══ Information shown ══

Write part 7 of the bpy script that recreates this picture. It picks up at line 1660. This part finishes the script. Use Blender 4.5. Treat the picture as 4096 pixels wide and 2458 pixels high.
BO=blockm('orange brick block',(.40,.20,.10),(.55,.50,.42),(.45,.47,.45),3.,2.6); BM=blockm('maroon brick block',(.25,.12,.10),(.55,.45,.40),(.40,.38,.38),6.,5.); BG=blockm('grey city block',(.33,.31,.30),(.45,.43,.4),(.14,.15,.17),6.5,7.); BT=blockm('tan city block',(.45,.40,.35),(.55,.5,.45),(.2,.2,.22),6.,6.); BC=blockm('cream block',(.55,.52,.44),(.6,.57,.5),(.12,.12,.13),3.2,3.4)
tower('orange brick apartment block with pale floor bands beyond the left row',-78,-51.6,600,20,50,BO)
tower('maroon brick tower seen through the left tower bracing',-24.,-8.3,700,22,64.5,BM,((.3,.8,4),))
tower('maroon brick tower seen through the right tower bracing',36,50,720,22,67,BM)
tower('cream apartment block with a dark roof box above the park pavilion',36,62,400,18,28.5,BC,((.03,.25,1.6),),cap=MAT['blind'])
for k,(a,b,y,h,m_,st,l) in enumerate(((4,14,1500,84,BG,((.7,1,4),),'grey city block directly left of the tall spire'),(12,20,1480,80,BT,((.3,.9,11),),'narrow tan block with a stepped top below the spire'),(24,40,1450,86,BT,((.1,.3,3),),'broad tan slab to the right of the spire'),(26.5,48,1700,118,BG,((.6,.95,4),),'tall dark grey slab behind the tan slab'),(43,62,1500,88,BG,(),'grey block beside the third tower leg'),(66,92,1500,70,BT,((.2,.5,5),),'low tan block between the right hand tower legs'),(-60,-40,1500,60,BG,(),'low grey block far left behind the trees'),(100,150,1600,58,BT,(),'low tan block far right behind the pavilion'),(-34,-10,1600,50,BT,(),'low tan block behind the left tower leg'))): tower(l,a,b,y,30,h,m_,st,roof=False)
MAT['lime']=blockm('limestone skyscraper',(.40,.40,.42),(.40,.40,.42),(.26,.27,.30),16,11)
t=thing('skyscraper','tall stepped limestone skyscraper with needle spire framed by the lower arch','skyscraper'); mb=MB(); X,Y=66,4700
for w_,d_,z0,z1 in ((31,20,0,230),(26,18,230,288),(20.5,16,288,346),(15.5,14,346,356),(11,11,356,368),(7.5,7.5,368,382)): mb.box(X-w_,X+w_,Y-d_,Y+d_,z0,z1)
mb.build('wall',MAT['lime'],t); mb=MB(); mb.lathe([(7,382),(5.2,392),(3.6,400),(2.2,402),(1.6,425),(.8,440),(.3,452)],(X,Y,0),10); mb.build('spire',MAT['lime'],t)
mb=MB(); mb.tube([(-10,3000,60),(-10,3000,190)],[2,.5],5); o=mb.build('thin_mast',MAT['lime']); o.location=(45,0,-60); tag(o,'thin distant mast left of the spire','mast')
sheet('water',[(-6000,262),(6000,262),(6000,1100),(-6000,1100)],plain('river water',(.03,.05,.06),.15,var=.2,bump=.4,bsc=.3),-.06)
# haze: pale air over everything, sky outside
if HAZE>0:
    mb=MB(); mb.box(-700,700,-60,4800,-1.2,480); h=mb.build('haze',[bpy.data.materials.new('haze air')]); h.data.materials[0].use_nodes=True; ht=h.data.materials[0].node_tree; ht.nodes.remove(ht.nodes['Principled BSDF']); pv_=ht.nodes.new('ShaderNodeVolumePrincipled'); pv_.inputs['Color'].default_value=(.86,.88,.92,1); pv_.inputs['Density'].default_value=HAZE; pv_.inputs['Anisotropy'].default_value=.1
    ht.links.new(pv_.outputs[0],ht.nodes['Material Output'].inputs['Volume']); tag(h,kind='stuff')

═══

Task instructions:
Transcribe the material above word for word.

Task answer:
Write part 7 of the bpy script that recreates this picture. It picks up at line 1660. This part finishes the script. Use Blender 4.5. Treat the picture as 4096 pixels wide and 2458 pixels high.
BO=blockm('orange brick block',(.40,.20,.10),(.55,.50,.42),(.45,.47,.45),3.,2.6); BM=blockm('maroon brick block',(.25,.12,.10),(.55,.45,.40),(.40,.38,.38),6.,5.); BG=blockm('grey city block',(.33,.31,.30),(.45,.43,.4),(.14,.15,.17),6.5,7.); BT=blockm('tan city block',(.45,.40,.35),(.55,.5,.45),(.2,.2,.22),6.,6.); BC=blockm('cream block',(.55,.52,.44),(.6,.57,.5),(.12,.12,.13),3.2,3.4)
tower('orange brick apartment block with pale floor bands beyond the left row',-78,-51.6,600,20,50,BO)
tower('maroon brick tower seen through the left tower bracing',-24.,-8.3,700,22,64.5,BM,((.3,.8,4),))
tower('maroon brick tower seen through the right tower bracing',36,50,720,22,67,BM)
tower('cream apartment block with a dark roof box above the park pavilion',36,62,400,18,28.5,BC,((.03,.25,1.6),),cap=MAT['blind'])
for k,(a,b,y,h,m_,st,l) in enumerate(((4,14,1500,84,BG,((.7,1,4),),'grey city block directly left of the tall spire'),(12,20,1480,80,BT,((.3,.9,11),),'narrow tan block with a stepped top below the spire'),(24,40,1450,86,BT,((.1,.3,3),),'broad tan slab to the right of the spire'),(26.5,48,1700,118,BG,((.6,.95,4),),'tall dark grey slab behind the tan slab'),(43,62,1500,88,BG,(),'grey block beside the third tower leg'),(66,92,1500,70,BT,((.2,.5,5),),'low tan block between the right hand tower legs'),(-60,-40,1500,60,BG,(),'low grey block far left behind the trees'),(100,150,1600,58,BT,(),'low tan block far right behind the pavilion'),(-34,-10,1600,50,BT,(),'low tan block behind the left tower leg'))): tower(l,a,b,y,30,h,m_,st,roof=False)
MAT['lime']=blockm('limestone skyscraper',(.40,.40,.42),(.40,.40,.42),(.26,.27,.30),16,11)
t=thing('skyscraper','tall stepped limestone skyscraper with needle spire framed by the lower arch','skyscraper'); mb=MB(); X,Y=66,4700
for w_,d_,z0,z1 in ((31,20,0,230),(26,18,230,288),(20.5,16,288,346),(15.5,14,346,356),(11,11,356,368),(7.5,7.5,368,382)): mb.box(X-w_,X+w_,Y-d_,Y+d_,z0,z1)
mb.build('wall',MAT['lime'],t); mb=MB(); mb.lathe([(7,382),(5.2,392),(3.6,400),(2.2,402),(1.6,425),(.8,440),(.3,452)],(X,Y,0),10); mb.build('spire',MAT['lime'],t)
mb=MB(); mb.tube([(-10,3000,60),(-10,3000,190)],[2,.5],5); o=mb.build('thin_mast',MAT['lime']); o.location=(45,0,-60); tag(o,'thin distant mast left of the spire','mast')
sheet('water',[(-6000,262),(6000,262),(6000,1100),(-6000,1100)],plain('river water',(.03,.05,.06),.15,var=.2,bump=.4,bsc=.3),-.06)
# haze: pale air over everything, sky outside
if HAZE>0:
    mb=MB(); mb.box(-700,700,-60,4800,-1.2,480); h=mb.build('haze',[bpy.data.materials.new('haze air')]); h.data.materials[0].use_nodes=True; ht=h.data.materials[0].node_tree; ht.nodes.remove(ht.nodes['Principled BSDF']); pv_=ht.nodes.new('ShaderNodeVolumePrincipled'); pv_.inputs['Color'].default_value=(.86,.88,.92,1); pv_.inputs['Density'].default_value=HAZE; pv_.inputs['Anisotropy'].default_value=.1
    ht.links.new(pv_.outputs[0],ht.nodes['Material Output'].inputs['Volume']); tag(h,kind='stuff')